Shan Shui est une performance en ligne basée sur A Nublo, le spectacle qu’Edurne Rubio et Maria Jerez devaient présenter dans le cadre du BE FESTIVAL de Birmingham.
Il y aura deux autres représentations le samedi 16 mai ; il est possible de réserver des tickets pour le festival.
On a connu Edurne Rubio et Maria Jerez au théâtre. On a eu la chance de voir leurs performances, leurs pièces, leurs expérimentations dans des volumes offrant une bonne acoustique, avec des conditions techniques permettant de ciseler la lumière afin de mettre l’attention sur l’infiniment petit ou au contraire l’infiniment grand. Aujourd’hui, bien loin de ces cathédrales noires et cubiques que sont les salles de spectacle, bien loin du charme solennel qui y règne d’habitude, nous sommes invités dans notre domicile – des milliers de fois arpentés depuis le lock-down, à participer à un live-stream.
Avachie dans mon canapé, la mise débraillée, exposée à d’autres flux que celui sur lequel il me faudrait à présent me concentrer, je pénètre un nouvel intérieur. Par l’intermédiaire de mon ordinateur, une femme m’accueille. Ça n’est pas un enregistrement, car je vois qu’elle a du mal à fixer son regard longtemps sur quelque chose ; elle se sait observée. Assise sur un grand fauteuil pivotant, elle a des allures de capitaine de space-ship. Après un temps, je finis par comprendre qu’il s’agit d’une des organisatrices du Befestival de Birmingham. Le sérieux qu’elle dégage m’impose directement un respect qui m’empêche de me disperser vers d’autres fenêtres.
L’écran de mon portable soudainement devient noir, pour par la suite se splitter en des images distinctes. J’aperçois le buste de deux femmes, elles sont dans des appartements différents et pourtant elles ont l’air connectées. Commence alors un dialogue qui ne se déploie pas à travers des mots, mais par l’intermédiaire d’actions. Et ces tasses qui se remplissent, ces théières que l’on déplace, cette plante en pot qui crisse sous des doigts à la recherche d’un contact manquant, finissent par former un décor qui n’évoque en rien la vie domestique, mais une nature grouillante. Délicatement, comme peut le faire une brise matinale, nos sens, par procuration, s’éveillent. Curieux, après ces deux mois de confinement, on se laisse entraîner dans une randonnée qui, si elle a lieu dans un espace clos, nous emmène bien au-delà des murs qui semblent la contenir.

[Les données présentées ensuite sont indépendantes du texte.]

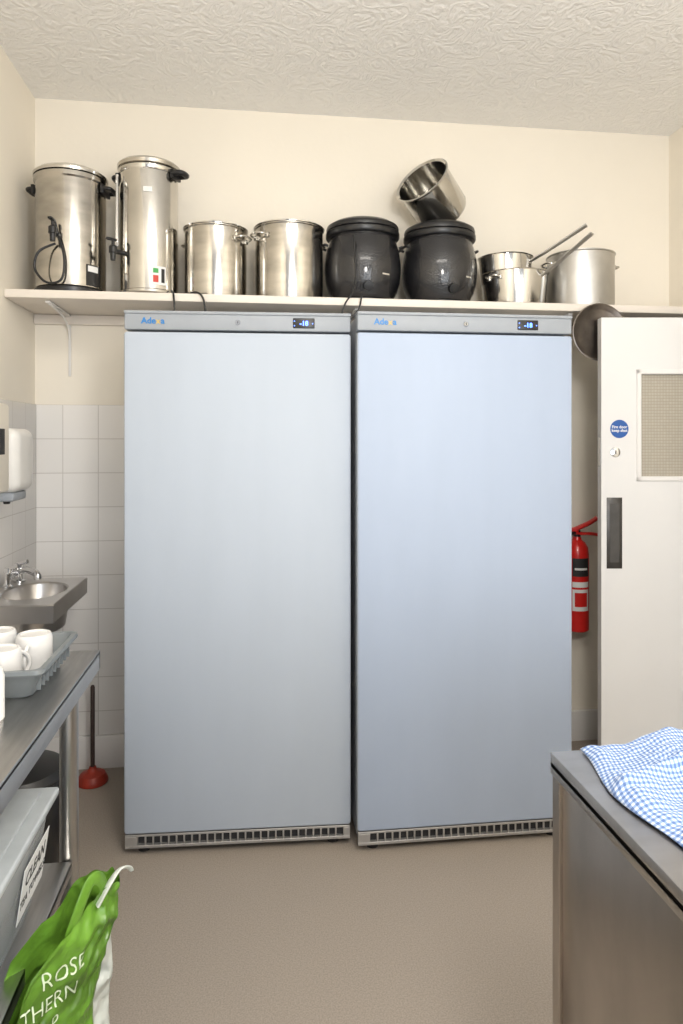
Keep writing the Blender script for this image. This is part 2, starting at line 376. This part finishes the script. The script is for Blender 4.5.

Lorsque l’on marche dans la nature, un dénivelé, une vallée qui soudainement s’assombrit, un son qui nous parvient, un arbre insolite, forment les ingrédients d’une aventure qui très vite peut s’avérer palpitante. Car qu’on le veuille ou non, nous sommes des corps qui vivons grâce à leurs porosités à l’air, aux odeurs, au toucher, à leurs amours de l’eau, leurs sens du froid et du chaud. Et le vagabondage dans lequel nous invitent Rubio et Jerez agit comme un révélateur, nous remémore à quel point l’humain, en fine stratège de la survie, est capable de toutes les audaces pour transformer une situation d’isolement en un terrain d’évasion. Un espace, même fictif, qui nous permet de transcender le chagrin d’être privé de contact ; celui des autres, mais aussi celui de la nature qui à elle seule sait réveiller notre vitalité intrasèque.
Bien après avoir refermé le couvercle de ma lucarne numérique, prostrée sur mon canapé, je me suis sentie comme ces astronautes russes abandonnés sur une base spatiale déglinguée. J’ai eu alors envie d’arracher mon pyjama, d’enfiler mes bottines et d’investir le « dehors ». Afin de sentir le matin, la mousse exhalant ses parfums d’humus, à midi, la terre riche des sous-bois, et le soir l’air saturé des effluves accumulés par le feu du jour.
Avec la performance SHAN SHUI, Rubio et Jerez nous rappellent à quel point l’art est capable d’exprimer avec délicatesse des sentiments aussi complexes que la perte, la fuite, le manque et l’isolement avec une formidable sobriété mêlée d’une ardeur que rien ne semble atténuer, même pas le confinement.